Several ways of presenting technical education are described in an article of Boser, Palmer en Daugherty, 1998 (students Attitudes toward technology in selected technology education programs):

- industrial art approach

- integrated approach

- modular approach

- problem solving approach

It looks like there are no big differences in the results of these ways of presentation.

 

This list can be completed by:

- projects

- technology as a part of a theme

- technology as a part of a methodology

- an experimental “landscape” (see earlier in chapter 1)

 

b. The relation with other subjects

 

One of the concerns is the cohesion of the presented learning activities. A cohesive presentation makes it easier to remember and reflects much more reality, which is neither consisting of separate subjects. Beside that: for children an activity becomes meaningful

when it is useful, useful for the things with which children are busy. An excellent example is what a teacher said with a class with a majority of ethnic minority children (having two student teachers technical education in her classroom):

“Great, to see them at work like this. I would like to give such lessons more often, but …I need all my time for teaching them Dutch.” At the same time one of these second language learners is full of enthusiasm explaining to the visiting director how the machine works to get a cow across the water…..

 

Integration of subjects does not mean that the subjects are not recognizable any more.
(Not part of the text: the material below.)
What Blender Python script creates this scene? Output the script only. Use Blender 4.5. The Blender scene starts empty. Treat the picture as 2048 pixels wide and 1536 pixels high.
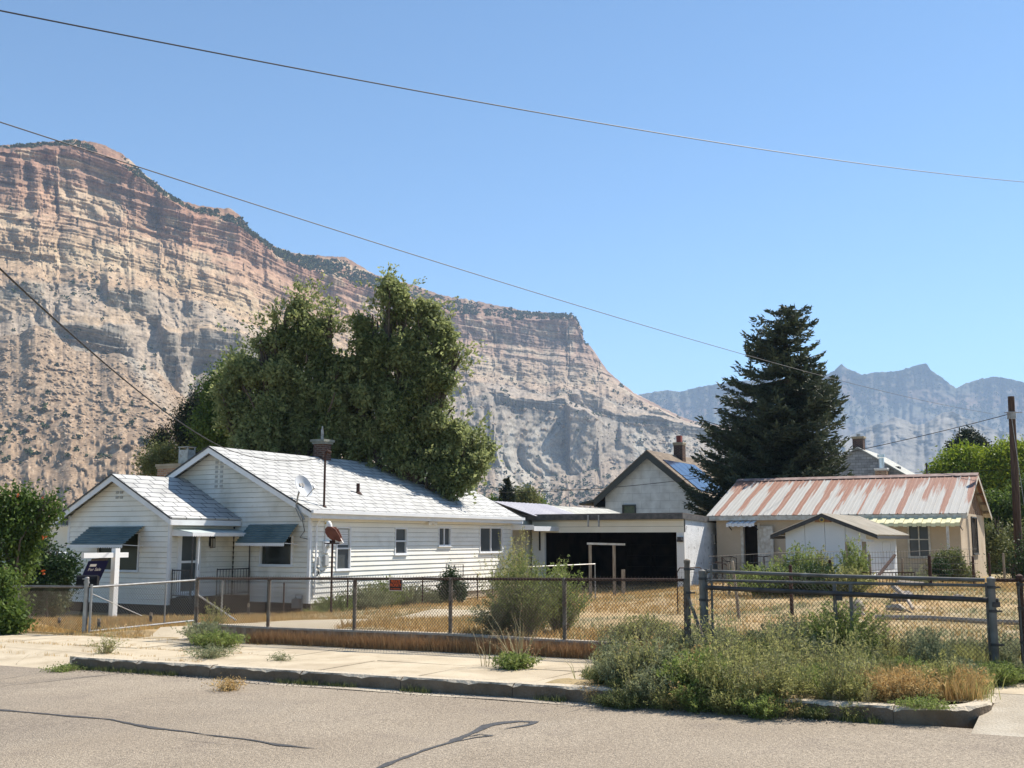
import bpy, math, random
import numpy as np
from mathutils import Vector, Matrix
# ------------------------------------------------------------------ camera, sky, sun, exposure
SC = bpy.context.scene
COL = SC.collection
FPX, PITCH, CAMZ = 2200.0, math.radians(8.02), 1.8          # photo is 2048 x 1536
cam_d = bpy.data.cameras.new("camera"); cam = bpy.data.objects.new("camera", cam_d); COL.objects.link(cam)
cam_d.sensor_width = 36.0; cam_d.lens = FPX/2048*36.0; cam_d.clip_start = 0.1; cam_d.clip_end = 30000
cam.location = (0, 0, CAMZ); cam.rotation_euler = (math.pi/2+PITCH, 0, 0)
SC.camera = cam
SUN = Vector((0.727, 0.489, 1.03)).normalized()               # direction towards the sun: behind right, high
wd = bpy.data.worlds.new("World"); SC.world = wd; wd.use_nodes = True
nt = wd.node_tree; nt.nodes.clear()
sky = nt.nodes.new('ShaderNodeTexSky'); sky.sky_type = 'NISHITA'; sky.sun_disc = False
sky.sun_elevation = math.asin(SUN.z); sky.sun_rotation = math.atan2(SUN.x, SUN.y)
sky.altitude = 1700; sky.air_density = 1.0; sky.dust_density = 0.3; sky.ozone_density = 1.2
bg = nt.nodes.new('ShaderNodeBackground'); bg.inputs[1].default_value = 0.090
ow = nt.nodes.new('ShaderNodeOutputWorld')
sm = nt.nodes.new('ShaderNodeMix'); sm.data_type = 'RGBA'; sm.blend_type = 'MULTIPLY'; sm.inputs[0].default_value = 1.0; sm.inputs[7].default_value = (.76, .96, 1.04, 1)
nt.links.new(sky.outputs[0], sm.inputs[6]); nt.links.new(sm.outputs[2], bg.inputs[0]); nt.links.new(bg.outputs[0], ow.inputs[0])
sl = bpy.data.lights.new("sun", 'SUN'); sl.energy = 4.8; sl.angle = math.radians(0.5); sl.color = (1.0, 0.93, 0.82)
so = bpy.data.objects.new("sun", sl); COL.objects.link(so); so.rotation_euler = SUN.to_track_quat('Z', 'Y').to_euler()
so.location = (30, 20, 60)
SC.view_settings.view_transform = 'Standard'; SC.view_settings.look = 'None'
SC.view_settings.exposure = 0.90; SC.view_settings.gamma = 1.0
HAZE = 0.00012
SC.cycles.volume_bounces = 1; SC.cycles.max_bounces = 6; SC.cycles.transparent_max_bounces = 8
SC.cycles.use_denoising = True

# ------------------------------------------------------------------ helpers
random.seed(4); RNG = np.random.default_rng(11)
def link(o, parent=None):
    COL.objects.link(o)
    if parent is not None: o.parent = parent
    return o
def tag(o, label=None, cat=None, group=None, kind=None):
    if label: o['label'] = label
    if cat: o['category'] = cat
    if group: o['group'] = group
    if kind: o['kind'] = kind
    return o
def thing(name, label, cat, loc=(0, 0, 0), rz=0.0, group=None):
    o = bpy.data.objects.new(name, None); o.empty_display_size = 0.2
    COL.objects.link(o); o.location = loc; o.rotation_euler = (0, 0, rz)
    return tag(o, label, cat, group)
def copy_tree(o, parent=None):
    c = o.copy(); COL.objects.link(c); c.parent = parent
    for ch in list(o.children): copy_tree(ch, c)
    return c
TH = math.radians(28.9)
UX = np.array([math.sin(TH), math.cos(TH)])      # back, away from the street
WX = np.array([-math.cos(TH), math.sin(TH)])     # left, along the street
RZ = math.atan2(UX[1], UX[0])
cp, sp = math.cos(PITCH), math.sin(PITCH)
def ray(px, py):
    dx = (px-1024)/FPX; dy = (768-py)/FPX
    return np.array([dx, cp-dy*sp, sp+dy*cp])
CAM = np.array([0, 0, CAMZ])
def U(px, py, D):
    r = ray(px, py); return CAM + r*(D/r[1])
def UZ(px, D, z):
    return np.array([(px-1024)/FPX*(D*cp+(z-CAMZ)*sp), D, z])
P0 = np.array([0.44, 12.74])
def sd(x, y):
    dx = x-P0[0]; dy = y-P0[1]
    return dx*WX[0]+dy*WX[1], dx*UX[0]+dy*UX[1]
def xy(s, d):
    return P0[0]+WX[0]*s+UX[0]*d, P0[1]+WX[1]*s+UX[1]*d
CTRL = [(450,1246,18.9),(700,1257,17.9),(1000,1274,16.8),(1128,1280,16.4),(1375,1306,15.6),(1975,1338,13.6),(100,1262,22.5),(300,1258,22.5),(395,1262,20),
        (200,1236,32.5),(330,1236,32.5),(616,1231,34.2),(700,1222,36.5),(850,1205,40),(1000,1195,44.5),(700,1237,28),(900,1215,29),
        (1100,1186,43),(1230,1179,46),(1430,1168,46),(1640,1158,37),(1927,1160,42),(1990,1152,49),(1500,1195,29),(1800,1195,27),(2040,1190,27),(1750,1245,20),(2030,1258,19),(1250,1225,26)]
CP = []
for px, py, D in CTRL:
    p = U(px, py, D); s_, d_ = sd(p[0], p[1]); CP.append((s_, d_, p[2]))
for s_ in (-60, -30, 0, 30, 60):
    for d_ in (70, 120): CP.append((s_, d_, 0.2))
CP = np.array(CP)
def zst(s): return -0.01*np.clip(s, -60, 60)
def gz(x, y):
    x = np.asarray(x, float); y = np.asarray(y, float)
    s, d = sd(x, y)
    num = 0; den = 0
    for a, b, z in CP:
        w = 1.0/(((s-a)**2+(d-b)**2)+1.2)**1.6
        num = num+w*z; den = den+w
    yard = num/den
    st = zst(s)+np.where(d < 0, 0.0, 0.152)
    gate = np.clip((s-5.6)/0.5, 0, 1)*np.clip((9.6-s)/0.5, 0, 1)
    t = np.clip((d-3.22)/(0.10+2.3*gate), 0, 1)
    z = st*(1-t)+yard*t
    t2 = np.clip((d-250)/200, 0, 1)
    return z*(1-t2)+(-0.5)*t2
def G(px, D, dz=0.0):
    x = (px-1024)/FPX*(D*cp-1.8*sp)
    return Vector((x, D, float(gz(x, D))+dz))
class Frame:
    def __init__(s, px, D, z):
        s.z = z; p = UZ(px, D, z); s.o = p[:2]
    def w(s, x, y, z): 
        q = s.o+UX*x+WX*y; return np.array([q[0], q[1], s.z+z])
    def root(s, *a, **k): return thing(*a, loc=(s.o[0], s.o[1], s.z), rz=RZ, **k)
    def inv(s, p):
        d = p[:2]-s.o; return np.array([d@UX, d@WX, p[2]-s.z])
    def hx(s, px, py, x=0.0):
        r = ray(px, py); o = s.o+UX*x
        t = ((o-CAM[:2])@UX)/(r[:2]@UX); return s.inv(CAM+r*t)
    def hy(s, px, py, y=0.0):
        r = ray(px, py); o = s.o+WX*y
        t = ((o-CAM[:2])@WX)/(r[:2]@WX); return s.inv(CAM+r*t)
    def hp(s, px, py, p0, n):            # local plane
        r = ray(px, py); rl = np.array([r[:2]@UX, r[:2]@WX, r[2]]); c = s.inv(CAM)
        t = ((np.array(p0)-c)@np.array(n))/(rl@np.array(n)); return c+rl*t

# numpy noise
def _h(ix, iy, iz, seed):
    n = (ix*73856093) ^ (iy*19349663) ^ (iz*83492791) ^ (seed*2654435761 & 0x7fffffff)
    n = n & 0xffffffff
    n = ((n >> 13) ^ n)*1274126177 & 0xffffffff
    n = ((n >> 16) ^ n)*668265263 & 0xffffffff
    return (((n >> 15) ^ n) & 0xffffff)/float(0xffffff)
def vn(x, y, z=0.0, seed=0):
    x, y, z = np.broadcast_arrays(np.asarray(x, float), np.asarray(y, float), np.asarray(z, float))
    ix = np.floor(x).astype(np.int64); iy = np.floor(y).astype(np.int64); iz = np.floor(z).astype(np.int64)
    fx = x-ix; fy = y-iy; fz = z-iz
    fx = fx*fx*(3-2*fx); fy = fy*fy*(3-2*fy); fz = fz*fz*(3-2*fz)
    r = 0
    for a in (0, 1):
        for b in (0, 1):
            for c in (0, 1):
                r = r+_h(ix+a, iy+b, iz+c, seed)*(fx if a else 1-fx)*(fy if b else 1-fy)*(fz if c else 1-fz)
    return r*2-1
def fbm(x, y, z=0.0, seed=0, o=4, g=0.5):
    r = 0; a = 1.0; f = 1.0
    for i in range(o):
        r = r+a*vn(x*f, y*f, np.asarray(z)*f, seed+i*17); a *= g; f *= 2.03
    return r
def ridge(x, y, z=0.0, seed=0, o=4):
    r = 0; a = 1.0; f = 1.0
    for i in range(o):
        r = r+a*(1-2*np.abs(vn(x*f, y*f, np.asarray(z)*f, seed+i*17))); a *= 0.5; f *= 2.03
    return r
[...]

Sometimes an attempt is made to explain how technology can be linked to which lesson method or to what lesson technical education can be best linked. The background idea is to have a cohesive offer. People are very much afraid of giving the impression that technical education is again a new subject which has to be introduced.

 

Because of the reality that sometimes it is difficult indeed to link technical education to other subjects, it is a matter of giving enough support to teachers and to give them suggestions, which leaves that seeing and experiencing things is the most convincing. 

 

A final alternative is to focus on a technical activity and to link that to other subjects. It is the other way around.

 

c. links to the daily education practice

 

For many teachers there are obstacles: they fear the unknown, not only because of knowledge and skills, but also related to organisation and teaching methods. Staying close to what a teacher is accustomed to in relation to teaching methods enhances the chance that s/he is putting technical education into practice. E.g., when working in corners for young children is already daily practice, this practice can be used to add technical supplies or to design a technic corner.